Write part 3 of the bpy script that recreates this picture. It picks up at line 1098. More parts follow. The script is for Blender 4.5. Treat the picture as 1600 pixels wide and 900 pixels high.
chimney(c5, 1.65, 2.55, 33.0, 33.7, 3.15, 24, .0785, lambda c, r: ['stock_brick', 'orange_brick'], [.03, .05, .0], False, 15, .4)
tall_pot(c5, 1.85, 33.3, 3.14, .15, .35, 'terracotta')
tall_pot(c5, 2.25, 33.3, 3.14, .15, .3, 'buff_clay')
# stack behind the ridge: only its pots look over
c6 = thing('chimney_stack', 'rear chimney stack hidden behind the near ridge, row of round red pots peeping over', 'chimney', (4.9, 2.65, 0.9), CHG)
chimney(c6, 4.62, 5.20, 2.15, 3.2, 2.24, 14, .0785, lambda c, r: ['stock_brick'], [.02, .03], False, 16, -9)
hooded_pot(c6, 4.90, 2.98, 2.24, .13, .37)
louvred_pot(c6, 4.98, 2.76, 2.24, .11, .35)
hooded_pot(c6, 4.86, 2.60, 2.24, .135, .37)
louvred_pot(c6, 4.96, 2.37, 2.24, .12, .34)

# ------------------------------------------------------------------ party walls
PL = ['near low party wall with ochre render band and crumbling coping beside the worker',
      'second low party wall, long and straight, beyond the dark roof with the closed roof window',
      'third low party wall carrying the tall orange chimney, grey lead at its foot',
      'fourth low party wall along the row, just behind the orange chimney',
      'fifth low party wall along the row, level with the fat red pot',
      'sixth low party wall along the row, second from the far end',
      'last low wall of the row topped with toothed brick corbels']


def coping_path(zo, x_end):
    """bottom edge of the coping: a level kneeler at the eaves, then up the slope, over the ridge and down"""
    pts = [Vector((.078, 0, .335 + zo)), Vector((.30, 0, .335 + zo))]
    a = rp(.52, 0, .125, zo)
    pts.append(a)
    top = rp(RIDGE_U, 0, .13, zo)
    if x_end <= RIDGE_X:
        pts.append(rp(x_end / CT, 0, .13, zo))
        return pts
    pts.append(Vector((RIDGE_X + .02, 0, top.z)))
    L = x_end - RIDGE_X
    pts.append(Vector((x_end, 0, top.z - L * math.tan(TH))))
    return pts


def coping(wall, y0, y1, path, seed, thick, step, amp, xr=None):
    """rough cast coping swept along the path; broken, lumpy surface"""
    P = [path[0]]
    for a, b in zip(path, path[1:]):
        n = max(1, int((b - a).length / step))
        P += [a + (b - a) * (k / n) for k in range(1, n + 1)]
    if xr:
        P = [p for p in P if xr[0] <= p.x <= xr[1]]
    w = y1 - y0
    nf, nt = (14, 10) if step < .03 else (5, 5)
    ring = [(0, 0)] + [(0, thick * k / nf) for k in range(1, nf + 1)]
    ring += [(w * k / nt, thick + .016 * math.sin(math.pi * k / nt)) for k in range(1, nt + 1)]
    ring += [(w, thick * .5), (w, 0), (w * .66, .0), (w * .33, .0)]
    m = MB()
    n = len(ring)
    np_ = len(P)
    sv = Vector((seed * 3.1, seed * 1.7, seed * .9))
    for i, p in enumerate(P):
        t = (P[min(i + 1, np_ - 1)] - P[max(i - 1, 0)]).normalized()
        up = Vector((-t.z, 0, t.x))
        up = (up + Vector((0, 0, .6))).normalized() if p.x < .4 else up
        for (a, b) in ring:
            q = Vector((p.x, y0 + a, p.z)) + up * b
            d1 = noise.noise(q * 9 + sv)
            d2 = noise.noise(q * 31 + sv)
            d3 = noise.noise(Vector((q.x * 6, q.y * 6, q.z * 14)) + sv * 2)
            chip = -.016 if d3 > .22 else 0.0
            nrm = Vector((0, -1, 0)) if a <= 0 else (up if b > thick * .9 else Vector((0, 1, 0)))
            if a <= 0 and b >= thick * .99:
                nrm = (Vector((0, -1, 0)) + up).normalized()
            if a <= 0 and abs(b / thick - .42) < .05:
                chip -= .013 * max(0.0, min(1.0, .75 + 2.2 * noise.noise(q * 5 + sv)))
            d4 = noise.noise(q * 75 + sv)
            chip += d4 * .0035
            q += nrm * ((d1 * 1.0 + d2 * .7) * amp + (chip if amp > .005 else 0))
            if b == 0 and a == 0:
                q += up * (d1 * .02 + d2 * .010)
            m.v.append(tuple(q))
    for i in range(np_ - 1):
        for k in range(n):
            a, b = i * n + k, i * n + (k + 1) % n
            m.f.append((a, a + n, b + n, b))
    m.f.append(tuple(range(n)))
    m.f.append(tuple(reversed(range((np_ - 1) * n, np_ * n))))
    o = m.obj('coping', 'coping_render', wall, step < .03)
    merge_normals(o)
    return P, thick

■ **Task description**
Emit, unaltered, the lines from the top of the listing down through the line that holds "toothed brick corbels']"; emit nothing else.

■ **Answer in full**
Write part 3 of the bpy script that recreates this picture. It picks up at line 1098. More parts follow. The script is for Blender 4.5. Treat the picture as 1600 pixels wide and 900 pixels high.
chimney(c5, 1.65, 2.55, 33.0, 33.7, 3.15, 24, .0785, lambda c, r: ['stock_brick', 'orange_brick'], [.03, .05, .0], False, 15, .4)
tall_pot(c5, 1.85, 33.3, 3.14, .15, .35, 'terracotta')
tall_pot(c5, 2.25, 33.3, 3.14, .15, .3, 'buff_clay')
# stack behind the ridge: only its pots look over
c6 = thing('chimney_stack', 'rear chimney stack hidden behind the near ridge, row of round red pots peeping over', 'chimney', (4.9, 2.65, 0.9), CHG)
chimney(c6, 4.62, 5.20, 2.15, 3.2, 2.24, 14, .0785, lambda c, r: ['stock_brick'], [.02, .03], False, 16, -9)
hooded_pot(c6, 4.90, 2.98, 2.24, .13, .37)
louvred_pot(c6, 4.98, 2.76, 2.24, .11, .35)
hooded_pot(c6, 4.86, 2.60, 2.24, .135, .37)
louvred_pot(c6, 4.96, 2.37, 2.24, .12, .34)

# ------------------------------------------------------------------ party walls
PL = ['near low party wall with ochre render band and crumbling coping beside the worker',
      'second low party wall, long and straight, beyond the dark roof with the closed roof window',
      'third low party wall carrying the tall orange chimney, grey lead at its foot',
      'fourth low party wall along the row, just behind the orange chimney',
      'fifth low party wall along the row, level with the fat red pot',
      'sixth low party wall along the row, second from the far end',
      'last low wall of the row topped with toothed brick corbels']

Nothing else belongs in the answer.